[Source excerpt]
## START
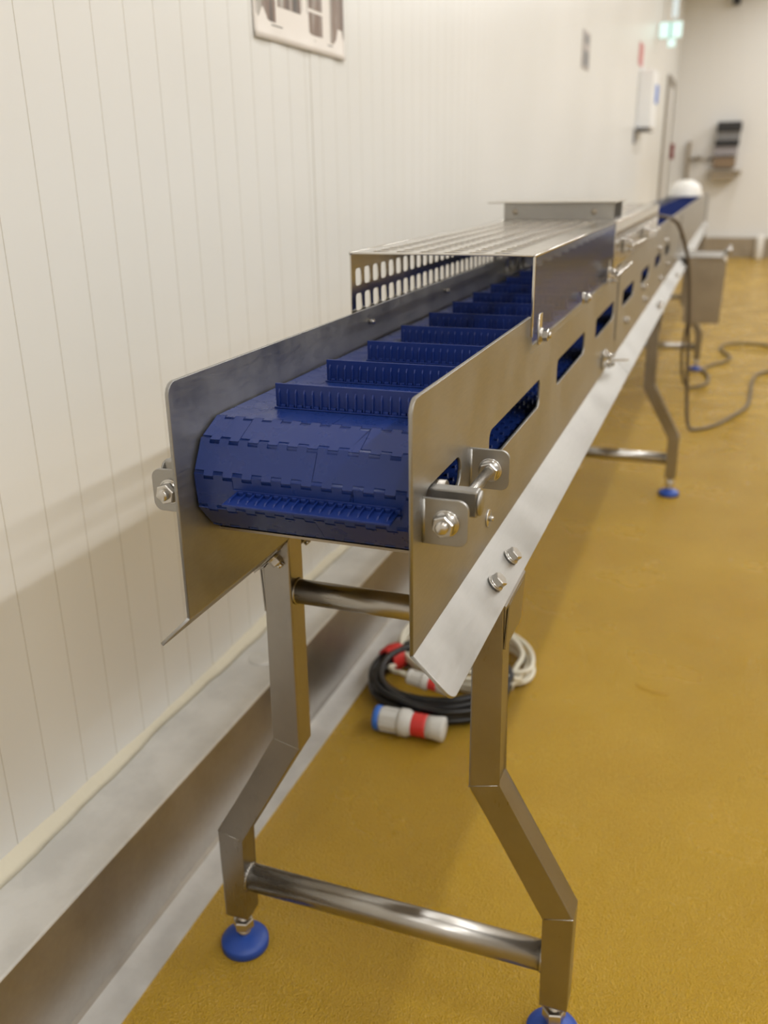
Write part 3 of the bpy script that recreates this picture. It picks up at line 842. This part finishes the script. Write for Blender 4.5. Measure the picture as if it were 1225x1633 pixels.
mb = MB(); mb.box((-.60, 10.6, 2.75), (-.53, 10.66, 3.35), bev=.01); o = mb.build('glow_bar', mat('pale_blue_glow', (.7, .8, .85), .4)); 
P(o.data.materials[0]).inputs['Emission Color'].default_value = (.75, .92, 1, 1); P(o.data.materials[0]).inputs['Emission Strength'].default_value = .45  # upright bar with a weak pale blue emission
lt = empty('upright_glow', (-.565, 10.63, 2.75)); o.parent = lt; o.location = -lt.location
mb = MB(); mb.box((-.61, 10.59, 3.35), (-.52, 10.67, CEIL), bev=.004); o = mb.build('glow_mount', M_WHITE); o.parent = lt; o.location = -lt.location
tag(lt, 'upright pale blue glowing bar above the exit sign', 'lamp')

# station on the back wall
st = empty('wall_station', (.08, YB, 1.1))
def spart(mb, name, m, label=None):
    o = mb.build(name, m); o.parent = st; o.location = -st.location
    if label: o['label'] = label
mb = MB(); mb.box((-.09, 13.78, 1.72), (.235, 13.9995, 1.84), bev=.008); spart(mb, 'upper_box', M_BLACKPL, 'black upper box')
mb = MB(); mb.box((-.085, 13.82, 1.60), (.225, 13.9995, 1.718), bev=.005); spart(mb, 'middle_box', M_GREY)
mb = MB(); mb.box((-.10, 13.80, 1.53), (.22, 13.9995, 1.598), bev=.005); spart(mb, 'lower_box', M_BLACKPL)
mb = MB(); mb.box((-.10, 13.84, 1.40), (.21, 13.9995, 1.52), bev=.004); spart(mb, 'drawer', mat('mid_grey', (.33, .31, .33), .5))
mb = MB(); mb.box((-.10, 13.83, 1.24), (.20, 13.9995, 1.37), bev=.004); spart(mb, 'board', M_BROWN)
mb = MB(); mb.box((-.17, 13.62, 1.17), (.29, 13.9995, 1.205), bev=.004); mb.box((-.12, 13.70, 1.08), (.22, 13.9995, 1.17), bev=.01); spart(mb, 'shelf', M_DARKSTEEL)
tag(st, 'black and grey boxes stacked over a steel shelf on the far wall', 'wall unit')
pb = empty('pipe_bracket', (-.43, YB, 1.0))
mb = MB(); mb.box((-.475, 13.90, 1.02), (-.425, 13.9995, 1.60), bev=.004); o = mb.build('upright', M_DARKSTEEL); o.parent = pb; o.location = -pb.location
mb = MB(); mb.rod((-.43, 13.92, 1.36), (-.105, 13.92, 1.36), .02, 12); mb.lathe([(.04, 0), (.04, .05)], 12, 0, frame((-.31, 13.92, 1.35), (0, 0, 1))); o = mb.build('arm', M_DARKSTEEL); o.parent = pb; o.location = -pb.location
tag(pb, 'upright grey steel bracket with a horizontal arm on the far wall', 'bracket')
cm = empty('wall_camera', (.0, YB, 3.33))
mb = MB(); mb.box((-.06, 13.80, 3.31), (.04, 13.9995, 3.46), bev=.01); o = mb.build('camera_body', M_BLACKPL); o.parent = cm; o.location = -cm.location
tag(cm, 'small black camera high on the far wall', 'camera')
mb = MB(); mb.lathe([(.05, 0), (.055, .01), (.055, .30), (.04, .33), (.0001, .335)], 24, 0); o = mb.build('bollard', M_WHITE, None, (.655, 13.75, 0)); tag(o, 'short white post in front of the far wall at the right', 'post')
## END
[Short task]
Reproduce each line exactly, please, except for any pictures.

[Result below]
Write part 3 of the bpy script that recreates this picture. It picks up at line 842. This part finishes the script. Write for Blender 4.5. Measure the picture as if it were 1225x1633 pixels.
mb = MB(); mb.box((-.60, 10.6, 2.75), (-.53, 10.66, 3.35), bev=.01); o = mb.build('glow_bar', mat('pale_blue_glow', (.7, .8, .85), .4)); 
P(o.data.materials[0]).inputs['Emission Color'].default_value = (.75, .92, 1, 1); P(o.data.materials[0]).inputs['Emission Strength'].default_value = .45  # upright bar with a weak pale blue emission
lt = empty('upright_glow', (-.565, 10.63, 2.75)); o.parent = lt; o.location = -lt.location
mb = MB(); mb.box((-.61, 10.59, 3.35), (-.52, 10.67, CEIL), bev=.004); o = mb.build('glow_mount', M_WHITE); o.parent = lt; o.location = -lt.location
tag(lt, 'upright pale blue glowing bar above the exit sign', 'lamp')

# station on the back wall
st = empty('wall_station', (.08, YB, 1.1))
def spart(mb, name, m, label=None):
    o = mb.build(name, m); o.parent = st; o.location = -st.location
    if label: o['label'] = label
mb = MB(); mb.box((-.09, 13.78, 1.72), (.235, 13.9995, 1.84), bev=.008); spart(mb, 'upper_box', M_BLACKPL, 'black upper box')
mb = MB(); mb.box((-.085, 13.82, 1.60), (.225, 13.9995, 1.718), bev=.005); spart(mb, 'middle_box', M_GREY)
mb = MB(); mb.box((-.10, 13.80, 1.53), (.22, 13.9995, 1.598), bev=.005); spart(mb, 'lower_box', M_BLACKPL)
mb = MB(); mb.box((-.10, 13.84, 1.40), (.21, 13.9995, 1.52), bev=.004); spart(mb, 'drawer', mat('mid_grey', (.33, .31, .33), .5))
mb = MB(); mb.box((-.10, 13.83, 1.24), (.20, 13.9995, 1.37), bev=.004); spart(mb, 'board', M_BROWN)
mb = MB(); mb.box((-.17, 13.62, 1.17), (.29, 13.9995, 1.205), bev=.004); mb.box((-.12, 13.70, 1.08), (.22, 13.9995, 1.17), bev=.01); spart(mb, 'shelf', M_DARKSTEEL)
tag(st, 'black and grey boxes stacked over a steel shelf on the far wall', 'wall unit')
pb = empty('pipe_bracket', (-.43, YB, 1.0))
mb = MB(); mb.box((-.475, 13.90, 1.02), (-.425, 13.9995, 1.60), bev=.004); o = mb.build('upright', M_DARKSTEEL); o.parent = pb; o.location = -pb.location
mb = MB(); mb.rod((-.43, 13.92, 1.36), (-.105, 13.92, 1.36), .02, 12); mb.lathe([(.04, 0), (.04, .05)], 12, 0, frame((-.31, 13.92, 1.35), (0, 0, 1))); o = mb.build('arm', M_DARKSTEEL); o.parent = pb; o.location = -pb.location
tag(pb, 'upright grey steel bracket with a horizontal arm on the far wall', 'bracket')
cm = empty('wall_camera', (.0, YB, 3.33))
mb = MB(); mb.box((-.06, 13.80, 3.31), (.04, 13.9995, 3.46), bev=.01); o = mb.build('camera_body', M_BLACKPL); o.parent = cm; o.location = -cm.location
tag(cm, 'small black camera high on the far wall', 'camera')
mb = MB(); mb.lathe([(.05, 0), (.055, .01), (.055, .30), (.04, .33), (.0001, .335)], 24, 0); o = mb.build('bollard', M_WHITE, None, (.655, 13.75, 0)); tag(o, 'short white post in front of the far wall at the right', 'post')